MANITOWOC, Wis. (WFRV) – Ken Tate has lived in Manitowoc for most of his life. But he didn’t grow up there.
“When the war started, I was a senior in high school (in Brooklyn, New York). I wanted to quit and my mother said, ‘No. If you graduate, I will then sign the paper to let you get in the Navy.’ That’s the best thing she ever did,” said Tate.
A 17-year-old Brooklyn boy at the time, Ken Tate was just shy of being able to join the Navy without a parent’s signature.
Soon, he’d be in Manitowoc waiting to board the USS Rasher, in the midst of the second world war.
“Well you know, a young kid, teenager, away from home and I thought the war was a big adventure. I really enjoyed the Navy,” Tate recalled. It was exciting and dangerous, I enjoyed every minute that I was in the service.”
Tate recalls his time on the Rasher deep beneath the seas of Perth; Better than you might expect.
Air conditioning, laundry, and not as cramped as people think.
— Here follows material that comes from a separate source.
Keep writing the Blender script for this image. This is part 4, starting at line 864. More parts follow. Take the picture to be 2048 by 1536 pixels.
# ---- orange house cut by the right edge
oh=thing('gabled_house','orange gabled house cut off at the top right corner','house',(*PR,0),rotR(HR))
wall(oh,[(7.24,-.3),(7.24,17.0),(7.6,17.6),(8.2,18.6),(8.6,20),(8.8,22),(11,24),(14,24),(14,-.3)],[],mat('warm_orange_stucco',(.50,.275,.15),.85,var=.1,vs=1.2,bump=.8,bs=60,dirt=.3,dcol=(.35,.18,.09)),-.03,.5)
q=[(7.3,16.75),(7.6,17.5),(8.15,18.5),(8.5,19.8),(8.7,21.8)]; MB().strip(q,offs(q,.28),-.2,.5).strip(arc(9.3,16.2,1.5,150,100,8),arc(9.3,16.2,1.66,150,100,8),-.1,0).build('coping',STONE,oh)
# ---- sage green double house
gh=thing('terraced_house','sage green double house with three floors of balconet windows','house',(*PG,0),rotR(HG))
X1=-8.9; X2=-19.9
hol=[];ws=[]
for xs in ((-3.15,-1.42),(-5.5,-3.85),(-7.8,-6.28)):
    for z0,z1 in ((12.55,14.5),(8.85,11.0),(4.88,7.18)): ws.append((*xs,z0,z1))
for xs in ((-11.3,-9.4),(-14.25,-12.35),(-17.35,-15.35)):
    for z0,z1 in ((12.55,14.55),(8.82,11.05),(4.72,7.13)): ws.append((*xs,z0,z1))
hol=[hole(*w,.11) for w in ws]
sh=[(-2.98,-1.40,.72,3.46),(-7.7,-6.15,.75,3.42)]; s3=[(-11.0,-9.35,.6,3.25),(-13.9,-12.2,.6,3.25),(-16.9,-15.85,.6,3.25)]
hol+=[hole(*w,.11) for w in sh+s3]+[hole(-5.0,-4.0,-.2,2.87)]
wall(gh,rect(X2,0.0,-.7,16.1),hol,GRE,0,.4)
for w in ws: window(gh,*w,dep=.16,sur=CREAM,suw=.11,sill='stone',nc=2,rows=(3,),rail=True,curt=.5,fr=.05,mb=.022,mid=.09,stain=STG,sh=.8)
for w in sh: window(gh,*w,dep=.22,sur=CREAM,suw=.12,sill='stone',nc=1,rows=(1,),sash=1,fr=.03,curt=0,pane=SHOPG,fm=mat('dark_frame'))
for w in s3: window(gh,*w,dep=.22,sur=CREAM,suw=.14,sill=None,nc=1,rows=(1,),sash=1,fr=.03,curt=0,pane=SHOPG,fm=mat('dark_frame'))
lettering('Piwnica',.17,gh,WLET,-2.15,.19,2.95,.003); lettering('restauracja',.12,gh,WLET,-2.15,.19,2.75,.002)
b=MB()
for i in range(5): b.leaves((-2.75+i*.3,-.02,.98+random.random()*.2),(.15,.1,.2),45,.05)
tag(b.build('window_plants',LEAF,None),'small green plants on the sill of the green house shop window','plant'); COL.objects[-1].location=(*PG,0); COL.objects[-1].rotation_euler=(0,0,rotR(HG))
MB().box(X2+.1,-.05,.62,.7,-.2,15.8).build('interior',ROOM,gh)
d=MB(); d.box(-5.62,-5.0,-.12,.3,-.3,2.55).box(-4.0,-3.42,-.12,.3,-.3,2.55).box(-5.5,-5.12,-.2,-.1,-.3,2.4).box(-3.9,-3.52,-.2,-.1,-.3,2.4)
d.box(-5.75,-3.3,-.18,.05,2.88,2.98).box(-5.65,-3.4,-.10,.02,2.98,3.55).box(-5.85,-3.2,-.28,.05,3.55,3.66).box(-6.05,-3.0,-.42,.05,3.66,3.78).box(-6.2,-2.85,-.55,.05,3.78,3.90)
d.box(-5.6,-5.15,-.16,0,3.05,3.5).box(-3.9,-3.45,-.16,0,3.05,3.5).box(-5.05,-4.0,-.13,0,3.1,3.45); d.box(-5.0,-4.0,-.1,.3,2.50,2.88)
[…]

“All during the war, we stayed mostly on the surface. People think we’re always underneath the water, but we had radar that the Japanese didn’t have, so we could pick up an airplane or another ship way ahead of time, then we could dive,” Tate said.
In ’45, Tate got out of the Navy and married the girl from Manitowoc he met during his early years.
He still lives here today, as the last living crew member from the USS Rasher during WWII.
And he wouldn’t change a thing.
“I think it was the right thing to do. And, even though sometimes when people are killed, you think about that, but this is what this country is all about, and so you did your job. I made the right decision,” Tate said.
Tate went on to get his degree in social work using the GI Bill at UW Madison, and worked as the director of social work for Manitowoc County for 35 years.